Si arriva al campo volo dove brulicano fin dal primo mattino le attività, controlli, preparazione dei paracadute, verifiche dei materiali e dell’aereo, uno splendido Pilatus P6, che può trasportare 10 paracadutisti e il pilota. Dopo l’accoglienza iniziamo con le spiegazioni di base e la formazione preliminare sulle varie fasi del volo.

Ma la formazione tecnica renderebbe il lancio solo un’esperienza adrenalinica e null’altro. 
Siamo arrivati in gruppo, abbiamo studiato assieme per un anno alla ricerca di nuove idee, di nuove nozioni e nuove esperienze.
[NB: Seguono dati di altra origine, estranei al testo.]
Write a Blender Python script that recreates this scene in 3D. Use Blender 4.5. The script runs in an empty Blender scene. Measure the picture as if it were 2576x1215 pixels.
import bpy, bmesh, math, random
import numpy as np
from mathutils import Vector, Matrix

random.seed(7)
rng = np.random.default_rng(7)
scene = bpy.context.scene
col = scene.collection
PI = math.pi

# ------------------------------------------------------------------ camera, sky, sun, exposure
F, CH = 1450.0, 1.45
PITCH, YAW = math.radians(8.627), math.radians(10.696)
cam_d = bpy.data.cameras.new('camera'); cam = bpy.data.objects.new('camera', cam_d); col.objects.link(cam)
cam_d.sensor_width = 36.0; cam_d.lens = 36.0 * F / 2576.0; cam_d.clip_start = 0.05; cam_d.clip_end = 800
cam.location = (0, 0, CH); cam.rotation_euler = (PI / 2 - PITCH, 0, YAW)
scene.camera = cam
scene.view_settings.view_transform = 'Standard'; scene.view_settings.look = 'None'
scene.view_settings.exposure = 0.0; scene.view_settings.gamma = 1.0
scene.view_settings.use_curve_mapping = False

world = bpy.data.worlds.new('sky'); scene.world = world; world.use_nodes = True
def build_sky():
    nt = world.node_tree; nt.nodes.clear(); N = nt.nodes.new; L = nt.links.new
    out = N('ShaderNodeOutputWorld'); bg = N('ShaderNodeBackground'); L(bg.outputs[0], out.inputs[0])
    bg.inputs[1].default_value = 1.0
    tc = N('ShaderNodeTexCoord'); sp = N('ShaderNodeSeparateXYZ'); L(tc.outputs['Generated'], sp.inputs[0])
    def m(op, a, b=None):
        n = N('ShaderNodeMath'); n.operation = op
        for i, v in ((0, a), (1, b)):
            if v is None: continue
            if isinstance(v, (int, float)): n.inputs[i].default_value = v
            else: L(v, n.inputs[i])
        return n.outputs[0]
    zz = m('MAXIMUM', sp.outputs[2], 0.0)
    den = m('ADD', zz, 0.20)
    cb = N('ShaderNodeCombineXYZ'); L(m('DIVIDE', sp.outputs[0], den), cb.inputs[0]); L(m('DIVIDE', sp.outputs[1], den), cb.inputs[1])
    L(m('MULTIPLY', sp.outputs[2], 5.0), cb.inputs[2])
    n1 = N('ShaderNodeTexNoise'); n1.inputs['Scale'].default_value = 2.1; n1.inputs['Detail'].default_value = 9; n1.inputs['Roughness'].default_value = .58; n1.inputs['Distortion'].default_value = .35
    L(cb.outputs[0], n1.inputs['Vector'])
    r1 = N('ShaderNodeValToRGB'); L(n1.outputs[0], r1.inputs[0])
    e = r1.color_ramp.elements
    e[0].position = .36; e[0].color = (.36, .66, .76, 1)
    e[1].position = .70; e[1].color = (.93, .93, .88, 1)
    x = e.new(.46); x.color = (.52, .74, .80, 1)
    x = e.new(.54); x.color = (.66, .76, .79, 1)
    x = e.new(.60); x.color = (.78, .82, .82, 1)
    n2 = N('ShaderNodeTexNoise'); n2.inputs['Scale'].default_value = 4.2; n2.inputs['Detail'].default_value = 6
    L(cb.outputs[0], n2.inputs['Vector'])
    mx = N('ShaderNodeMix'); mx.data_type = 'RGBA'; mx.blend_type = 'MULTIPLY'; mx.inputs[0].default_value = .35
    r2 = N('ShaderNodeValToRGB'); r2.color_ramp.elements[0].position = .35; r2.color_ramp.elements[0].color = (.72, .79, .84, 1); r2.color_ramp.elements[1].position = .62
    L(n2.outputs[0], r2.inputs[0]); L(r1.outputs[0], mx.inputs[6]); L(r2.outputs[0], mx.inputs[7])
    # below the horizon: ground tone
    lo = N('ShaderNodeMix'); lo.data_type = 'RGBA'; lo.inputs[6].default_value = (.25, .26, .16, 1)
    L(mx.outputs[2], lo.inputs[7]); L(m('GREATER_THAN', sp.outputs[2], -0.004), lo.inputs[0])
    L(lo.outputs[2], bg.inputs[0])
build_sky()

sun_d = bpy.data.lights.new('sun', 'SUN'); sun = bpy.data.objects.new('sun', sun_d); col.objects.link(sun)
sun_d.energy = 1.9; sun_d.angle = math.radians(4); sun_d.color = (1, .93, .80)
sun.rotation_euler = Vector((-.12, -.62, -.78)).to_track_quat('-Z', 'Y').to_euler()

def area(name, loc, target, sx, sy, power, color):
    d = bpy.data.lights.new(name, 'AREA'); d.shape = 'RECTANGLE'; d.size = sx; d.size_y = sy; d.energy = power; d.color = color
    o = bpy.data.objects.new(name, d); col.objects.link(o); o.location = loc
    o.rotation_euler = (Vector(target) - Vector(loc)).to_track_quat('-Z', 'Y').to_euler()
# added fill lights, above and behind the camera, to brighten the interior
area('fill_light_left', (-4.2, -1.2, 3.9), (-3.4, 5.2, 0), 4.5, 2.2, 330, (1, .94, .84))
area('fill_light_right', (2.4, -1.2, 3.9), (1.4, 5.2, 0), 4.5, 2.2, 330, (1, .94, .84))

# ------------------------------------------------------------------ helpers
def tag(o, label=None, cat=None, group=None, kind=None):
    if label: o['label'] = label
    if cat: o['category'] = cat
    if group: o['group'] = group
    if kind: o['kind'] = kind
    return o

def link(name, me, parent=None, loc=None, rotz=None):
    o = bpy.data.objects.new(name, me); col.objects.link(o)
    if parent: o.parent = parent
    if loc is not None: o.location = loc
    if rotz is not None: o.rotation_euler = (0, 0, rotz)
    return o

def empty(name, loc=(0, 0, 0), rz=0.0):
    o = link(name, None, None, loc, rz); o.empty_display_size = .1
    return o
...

Ora siamo qui, ancora in gruppo, a condividere qualcosa che pochi comunque sono in grado di affrontare e forse, capire. Chi siamo se non cerchiamo costantemente i nostri limiti? Se non ci mettiamo alla prova per sconfiggere i nostri mostri?

Il Generale Zago è un veterano, appassionato dei lanci, ma anche un grande motivatore. Ci riunisce a più riprese entrando in sintonia con le nostre emozioni e toccando le corde giuste per condurci a trasformare l’esperienza in qualcosa che possa aiutarci anche in una trasformazione interiore a cui quell’esperienza possa contribuire a un livello superiore.

In molte culture le persone si affidano o vengono affidate a un animale totemico, se siamo lì in quel momento, per noi quell’animale è sicuramente l’aquila, uno dei simboli atavicamente più importanti di elevazione nel regno animale. E ognuno di noi ha un valido motivo personale per cercare la guida della propria aquila.     

Veniamo chiamati alla falsa carlinga per la preparazione al lancio, provandone le procedure prima di salire sull’aereo che ci porterà a oltre 4000 metri. Indossiamo le tute da lancio e pur scherzando e ridendo, dentro noi la tensione sale. Le foto di rito e poi si sale in aereo e in un istante stiamo prendendo quota.

Per i primi minuti a bordo si scherza e si osserva il panorama, poi c’è il ripasso rigoroso delle procedure fondamentali del lancio, l’istruttore controlla ripetutamente gli agganci all’imbrago e programma le uscite con gli altri paracadutisti.

È tutto pronto, siamo in quota, si apre il portellone. Riti di saluto prima del lancio. Non c’è tempo per pensare, i primi istanti di posizionamento sul bordo del portellone appaiono caotici, accelerati all’infinito, non è chiaro nella mente cosa si sta facendo. Poi il segnale e siamo nell’aria per il nostro primo lancio.

Lo spazio tempo cambia. Poche frazioni di secondo per assumere la posizione di caduta libera. La velocità raggiunge in poco tempo i duecento chilometri orari.  L’aria gelida sferza con decisione il viso e le mani, si fa quasi fatica a respirare. Il poco tempo di abituarsi a quella strana sensazione, rispondere ai segnali visivi del videoman, che ci vola davanti a pochi cm e nuovamente tutto cambia. 
Uno strappo improvviso apre il paracadute e immediatamente ci si ritrova a librare nell’aria nel silenzio quasi assoluto.
Il tempo scorre nuovamente alla sua velocità naturale, si comprende che ormai abbiamo fatto il primo salto interiore. Si comincia a veleggiare e ci si gode il panorama, sotto attento controllo l’istruttore ti fa provare a direzionare la vela. Poi allarghi l’orizzonte, il mondo è diverso e meraviglioso, le nuvole, il sole, e finalmente vedi la tua aquila interiore e comprendi cosa voleva da noi il Generale.

Pochi secondi ancora e si viene richiamati alla procedura di atterraggio, la più delicata. Poche manovre e la terra ti riabbraccia. Tutto alla fine dura pochissimi minuti, ti viene subito voglia di risalire, abbracci di condivisione, momenti indimenticabili.